A necessary evil

Business leaders unite to oppose city’s B&O tax proposal, offer alternative plan

Almost nobody likes the proposed Business & Occupation tax. Not even some who support the idea.

"It’s no fun," said Vancouver City Council Member Dan Tonkovich. "It’s not going to make any of the council members any friends. It’s (an option) that nobody likes, including myself."

Tonkovich feels the B&O tax is a necessary evil – the only viable option in a two-year debate on how best to generate funds for police, fire and transportation in the city. He feels it’s the only way to generate the level of revenue needed to fund such services. Still, the council is at once solid in its belief in the B&O tax and unclear on whether or not to impose the ordinance.

"We haven’t decided if we’re going to implement the B&O or not," Tonkovich said.

The Greater Vancouver Chamber of Commerce, an opponent of the tax from the onset, not only opposes the idea, but has officially proposed an alternative. The chamber is a member of a business coalition formed in September, comprised of eleven representatives from the Columbia River Economic Development Council, Identity Clark County, the Downtown Association and a host of area businesses. The coalition on Oct. 12 published a position advocating a return to the business surcharge model, which would bring $50 per employee with a $20,000 cap for each business.

"The B&O tax is not a workable idea," said coalition member Ginger Metcalf. "As currently proposed, it is not equitable."

To support her assertion, Metcalf referred to what she calls the "check writers" of the equation, arguing that the tax on gross revenue would hit some types of businesses harder than others.

"The B&O tax would aggressively hit people with high revenues but very narrow profit margins," Alan Webb of Alan Webb Nissan. "Although (car dealerships) do a lot of business, we have a very thin profit margin. I think what’s happening is (that) it’s real easy to put the burden on the business community."
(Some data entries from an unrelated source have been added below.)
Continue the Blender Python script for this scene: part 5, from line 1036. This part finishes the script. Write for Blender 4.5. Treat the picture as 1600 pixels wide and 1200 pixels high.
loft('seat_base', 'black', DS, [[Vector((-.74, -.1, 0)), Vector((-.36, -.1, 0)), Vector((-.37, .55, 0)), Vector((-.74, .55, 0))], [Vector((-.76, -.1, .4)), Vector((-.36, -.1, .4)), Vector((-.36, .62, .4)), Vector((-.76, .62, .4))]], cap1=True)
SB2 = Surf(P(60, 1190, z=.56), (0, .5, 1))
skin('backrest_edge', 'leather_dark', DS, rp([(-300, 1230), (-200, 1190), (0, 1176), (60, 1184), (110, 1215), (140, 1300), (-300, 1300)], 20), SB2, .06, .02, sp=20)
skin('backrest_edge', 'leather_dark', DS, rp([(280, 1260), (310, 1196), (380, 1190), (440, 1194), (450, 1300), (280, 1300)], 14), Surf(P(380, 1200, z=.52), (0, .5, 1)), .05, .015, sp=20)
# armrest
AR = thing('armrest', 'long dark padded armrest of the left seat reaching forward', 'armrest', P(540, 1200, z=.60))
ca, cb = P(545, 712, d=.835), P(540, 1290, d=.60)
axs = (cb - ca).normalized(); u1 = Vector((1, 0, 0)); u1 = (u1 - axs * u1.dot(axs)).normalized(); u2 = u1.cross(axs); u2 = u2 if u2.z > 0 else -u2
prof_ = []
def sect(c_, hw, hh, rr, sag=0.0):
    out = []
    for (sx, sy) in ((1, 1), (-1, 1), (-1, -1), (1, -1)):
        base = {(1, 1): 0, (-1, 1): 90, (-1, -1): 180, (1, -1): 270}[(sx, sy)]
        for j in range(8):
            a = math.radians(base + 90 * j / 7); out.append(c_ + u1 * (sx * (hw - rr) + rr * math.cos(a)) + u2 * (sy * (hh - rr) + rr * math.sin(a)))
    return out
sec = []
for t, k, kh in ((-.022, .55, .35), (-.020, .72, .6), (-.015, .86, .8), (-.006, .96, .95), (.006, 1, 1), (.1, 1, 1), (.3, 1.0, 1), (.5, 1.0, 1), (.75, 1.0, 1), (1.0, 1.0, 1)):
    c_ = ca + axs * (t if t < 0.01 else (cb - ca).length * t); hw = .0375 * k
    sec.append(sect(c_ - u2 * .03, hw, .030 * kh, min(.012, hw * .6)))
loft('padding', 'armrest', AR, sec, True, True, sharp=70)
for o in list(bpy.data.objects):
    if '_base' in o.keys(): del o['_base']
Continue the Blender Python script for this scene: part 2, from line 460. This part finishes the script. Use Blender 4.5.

Webb said under the surcharge model, he would pay a hypothetical $4,000 annually, while under the B&O tax, that number would increase. To address this concern, the city Nov. 6 will offer for consideration a modified version of the current ordinance, which would tax different business sectors on a varying percentage scale.

Metcalf said the modified ordinance would only soften the blow, and would still be a heavy hit to business.

Whether the ordinance is modified or not, the very idea has caused Webb to consider drastic measures.

"I own another store and I’m contemplating moving it out of the city limits. That’s going to be part of the equation and it’s not going to be friendly," he said.

Other indications suggest the debate is already less-than-friendly. The coalition has also offered to act as an advisory board to the city.

"That’s something that struck me as rather odd," said Tonkovich. "My opinion is that is a rather curious proposal, I’m not sure what they’re getting at with that."

Metcalf maintains the offered help is needed.

"I think if I were a council member with not much real business world experience, I would want to work with some business people to help me make decisions," she said.

That nothwithstanding, money remains the center of the city’s position on the matter. The city reports the "unmet needs" of the city to be somewhere between $13 million and $27 million, with transportation alone sitting between $10 million and $20 million. The new B&O tax ordinance would generate close to $10 million in its second year, making it, in the opinion of the city, the best that can be done.

City officials expect to make a decision on the issue in the next three weeks.

"The only option left remaining that makes any sense is the B&O option," Tonkovich said.

And as decision time draws near, attrition seems to be on their side.

"The sooner they make a decision, the sooner we can get on with business," Metcalf said.